© JUNGE FREIHEIT Verlag GmbH & Co.  www.jungefreiheit.de    20/01 11. Mai 2001

 
Tugenden pflegen
Ein Gespräch mit dem CSU-Politiker Peter Ramsauer
Philip Plickert

Herr Dr. Ramsauer, Sie sind 1973 während Ihrer Studienzeit einer Burschenschaft beigetreten, haben gefochten und ihre Chargen geleistet. Bereuen Sie Ihre damalige Entscheidung?

Ramsauer: Nein, die bereue ich natürlich nicht! Die aktive Zeit in der Burschenschaft war für mich nicht nur eine Bereicherung des studentischen Lebens am Universitätsort. Die Studenten finden hier in akademische Kreise, die sich einem sonst nicht ohne weiteres erschließen.

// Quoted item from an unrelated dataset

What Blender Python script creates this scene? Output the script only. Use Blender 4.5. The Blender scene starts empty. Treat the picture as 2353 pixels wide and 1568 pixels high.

Das liberale Gedankengut, das in meinem Bund gepflegt worden ist, die wirkliche politische Offenheit in alle Richtungen hat mir gefallen. Vor allem habe ich erlebt, daß das Vorurteil, Burschenschaften immer in eine bestimmte politische Ecke zu stellen, einfach falsch ist. Sie stehen dort in ihrer Mehrzahl nicht.

Welche Aufgaben sollten die Burschenschaften heute wahrnehmen?

Ramsauer: Wichtig erscheint mir das Hinführen der Studenten zu traditionellen Tugenden wie zum Beispiel Ehrlichkeit, Ehrenhaftigkeit, Zuverlässigkeit, Zielstrebigkeit, Fleiß, Verschwiegenheit, Leistungsbereitschaft und gegenseitige Hilfsbereitschaft. In politischen Belangen müssen sie über den Tellerrand hinausschauen und sich mit der eigenen Geschichte auseinandersetzen. Gerade in der aktuellen Debatte: "Was bedeutet Nation, was bedeutet Patriotismus", erwächst den Burschenschaften heute wieder eine neue, wichtige Aufgabe bei der Erziehung junger Menschen. In einer immer komplexeren, sich immer weiter globalisierenden Welt suchen die Menschen Sicherheit und Identität – auch vor dem Hintergrund des sich rasch erweiternden Europas. Die Nation, auf die man stolz sein kann, stiftet hier Identität.

Würden Sie jungen Studenten also empfehlen, einer Korporation beizutreten?

Ramsauer: Auf alle Fälle. Es bereichert das studentische Leben nicht nur in gesellschaftlicher Hinsicht. Studentische Verbindungen sind wichtige Hilfen fürs Leben. Was man in seiner Aktivenzeit von anderen nimmt, gibt man später. Es ist ein Geben und Nehmen im Generationenwechsel. Das hat aber nichts mit Protektionismus zu tun, wie uns immer wieder unterstellt wird.

Im 19. Jahrhundert war die Burschenschaft eine treibende politische Kraft, noch bis in die sechziger oder siebziger Jahre des letzten Jahrhunderts übte sie einigen Einfluß aus. Heute ist sie von der politischen Bühne fast völlig verschwunden. Wie begründen Sie das?

Ramsauer: Viele Ideale und politische Ziele der Urburschenschaft, der freie und demokratische Nationalstaat, sind im weiteren geschichtlichen Verlauf nach der Paulskirche verwirklicht worden. Die unmittelbaren Forderungen hatten sich damit erübrigt. Doch ich glaube, daß die Burschenschaften nach wie vor eine große politische Aufgebe haben und nicht irgendwelche x-beliebigen gesellschaftlichen oder studentischen Clubs sind. Davon muß sich eine Burschenschaft immer abheben und unterscheiden. Sie muß dazu beitragen, daß ein Akademiker eine feste Wertorientierung für sein späteres Leben erfährt.

Bei Angriffen auf die Burschenschaften halten sich einflußreiche Alte Herren meist im Hintergrund. Kaum einer steht zu seinen Farben und nimmt den Verband in Schutz. Gibt es bei den Konservativen zu wenig Solidarität?

Ramsauer: Nein, das glaube ich überhaupt nicht. Es gibt genügend Kollegen im Deutschen Bundestag, die ganz offen ihre Burschenschafternadel tragen. Darüber regt sich auch niemand auf, und es gibt keinen Grund, hier ein Versteckspiel zu betreiben. Wenn man es mit seriösen Journalisten zu tun hat, kann man gut darüber sprechen. Wo aber ein böser Wille und eine vorgefaßte Meinung vorhanden sind, wenn jemand sich in den Kopf gesetzt hat, Burschenschaften in den Dreck zu schreiben, da hilft auch Aufklärung nichts mehr.

 

Dr. Peter Ramsauer, 47, ist seit Januar 1998 Parlamentarischer Geschäftsführer der CSU-Landesgruppe im Bundestag.